Durante todo o ano de 2009 trocamos cartas com os novos amigos e nos encontramos duas vezes na escola. Para os encontros os alunos participaram da organização de duas festas: uma de boas-vindas e uma festa junina, com casamento caipira e forró. Em outros momentos da aula tivemos oportunidade de entrar em contato com outros gêneros textuais, como notícias, reportagens, publicidades e artigos de opinião. Foi muito enriquecedor, porque nessa fase do projeto exploramos a temática das pessoas com deficiência e aproveitamos para explorar questões de ética e cidadania.
A carta passou a ser o objeto de atração para o projeto, as discussões foram se tornando acirradas e o comportamento dos alunos e suas atitudes foram se transformando ao longo do ano. Eu também mudei muito, investi mais no preparo de minhas aulas e passei a me importar bastante com a avaliação e reflexão do que eu observava ou obtinha como resultado concreto, no caso, as produções escritas.
Ainda no final de 2009 surgiu a vontade de participar de trabalho voluntário a partir do que meus alunos observaram em atividades de estudantes do Ensino Médio: estes criaram uma sala de informática na APAE e, semanalmente, frequentavam a instituição para oferecer aulas para diversas turmas de pessoas com deficiências.
Motivados pelo voluntariado, interessaram-se em participar de atividades desse tipo e envolveram-se na criação de uma sala de leitura na APAE, colaborando na campanha de arrecadação de livros. Aproveitando essa motivação, lancei a proposta de visitarmos os nossos amigos semanalmente para contarmos histórias para eles e, assim, começamos a nos organizar para o ano de 2010. Além de trocarem cartas e encontrarem-se pessoalmente, organizamos as contações de histórias.
Outra novidade de 2010 : a troca de correspondências com alunos de Vilhena, cidade de Rondônia. Conheci a professora Nidiane em Brasília e lá mesmo elaboramos o projeto.
Para não deixar nenhuma turma minha de fora desse delicioso projeto envolvendo amizades e comunicação, comecei a realizar a troca de cartas entre minha sexta-série da Escola Ephigênia com o sétimo ano da Escola Joseane. (Outro sucesso garantido.

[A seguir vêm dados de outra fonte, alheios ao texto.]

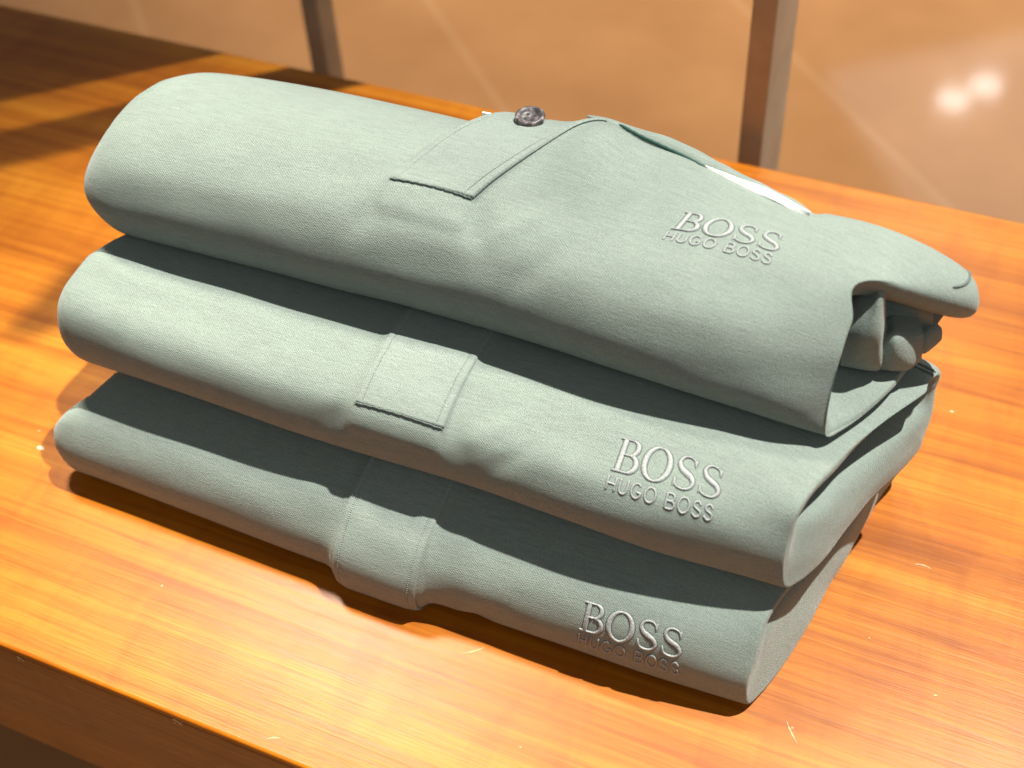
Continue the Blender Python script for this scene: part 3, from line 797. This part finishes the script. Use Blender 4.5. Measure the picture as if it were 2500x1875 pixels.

Meu Deus, como não pensei nisso antes?)
Fiz registros diários dessas atividades e os aproveitei para analisar e replanejar.
Agora, depois de refletir, descobri como foi importante o fracasso que me deixou "tão abalada". Por meio dele, percebi que não é fundamental a realização do encontro, tanto é que a troca com a Rondônia não tinha a menor expectativa de encontro e foi igualmente produtiva, aliás acabamos investindo no uso de outras linguagens, a digital.
Como o projeto tornou-se para mim uma atividade permanente, todos os anos planejo uma troca de correspondência com alguma turma minha ou, às vezes, com todas elas, porque de carta em carta sempre encontro o melhor caminho.